The Bible “provides the right approach to acquirable, experimental and discoverable knowledge” (ibid).

We will base our study on this approach, building on the foundational truth that “[a]ll scripture is given by inspiration of God …” (2 Timothy 3:16) and that we must live by “every word … of God” (Matthew 4:4).

As Mr. Armstrong wrote, the Creator God didn’t record the sum total of all knowledge in His inspired Word. He intended for man to experiment and discover—using the Bible as the foundation and starting point. Yet because man rejected that source of knowledge back in the Garden of Eden, man has toiled and wasted years experimenting and trying to discover things God had already revealed. Far better to experiment after consulting the divine record for the right approach—to understand what the “givens” are in our study.

Though we may not understand some of the archaic physical details of the Bible’s musical record, we can fully trust that this source is true. As Christ said, “every word” has a deep purpose.

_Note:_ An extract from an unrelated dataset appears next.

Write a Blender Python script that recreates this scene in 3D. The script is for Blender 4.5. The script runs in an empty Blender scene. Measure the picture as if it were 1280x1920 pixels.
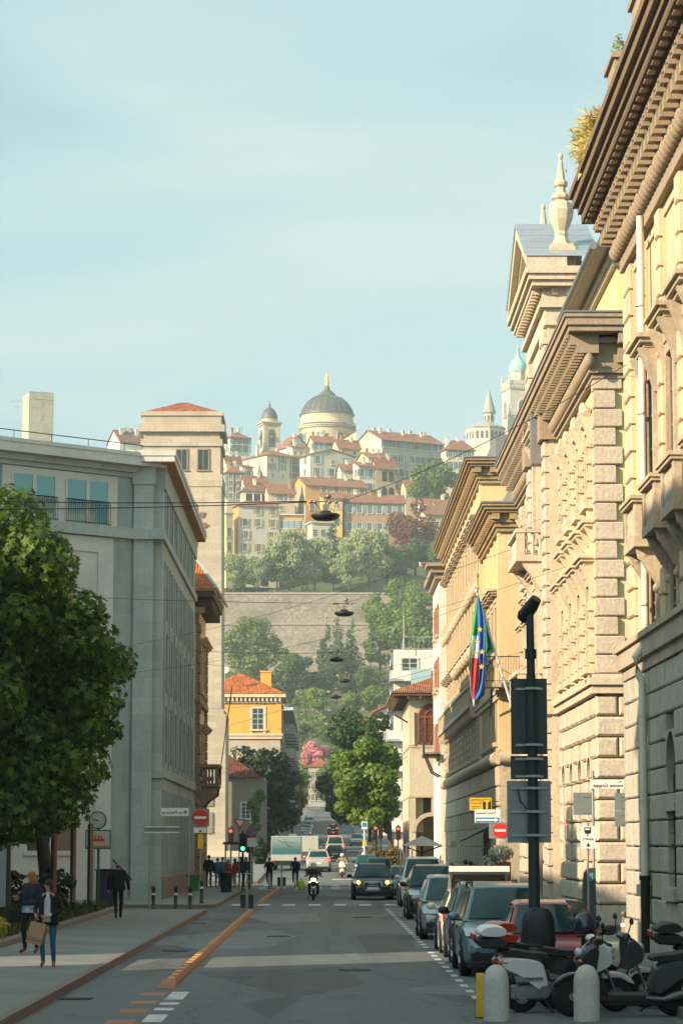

And the truth is, there are over 300 statements in the Bible about music! Piecing together the Bible’s various references to music—its prehistory, its journey through Old Testament Israel and the New Testament Church, its modern manifestations, as well as its prophecy for times to come—we shall gain powerful insight into the value of this art for our relationship with our Creator! More than a fascinating view of the biblical history of music, this study is essential knowledge in the worship of the true God. Praising God through music is a commanded aspect of worship, as many verses tell us (e.g. Psalm 33:2; 66:2; 135:3; 147:1, 7; 149:1-3; Isaiah 42:10; Jeremiah 20:13; Ephesians 5:19; Colossians 3:16).

This booklet will convey what Scripture teaches about the music of biblical times. We will see how prominent a role musicians played in the ancient Work of God (some even “expressed by name” just for this reason—1 Chronicles 16:41). And we will see how essential music is in the worship of God.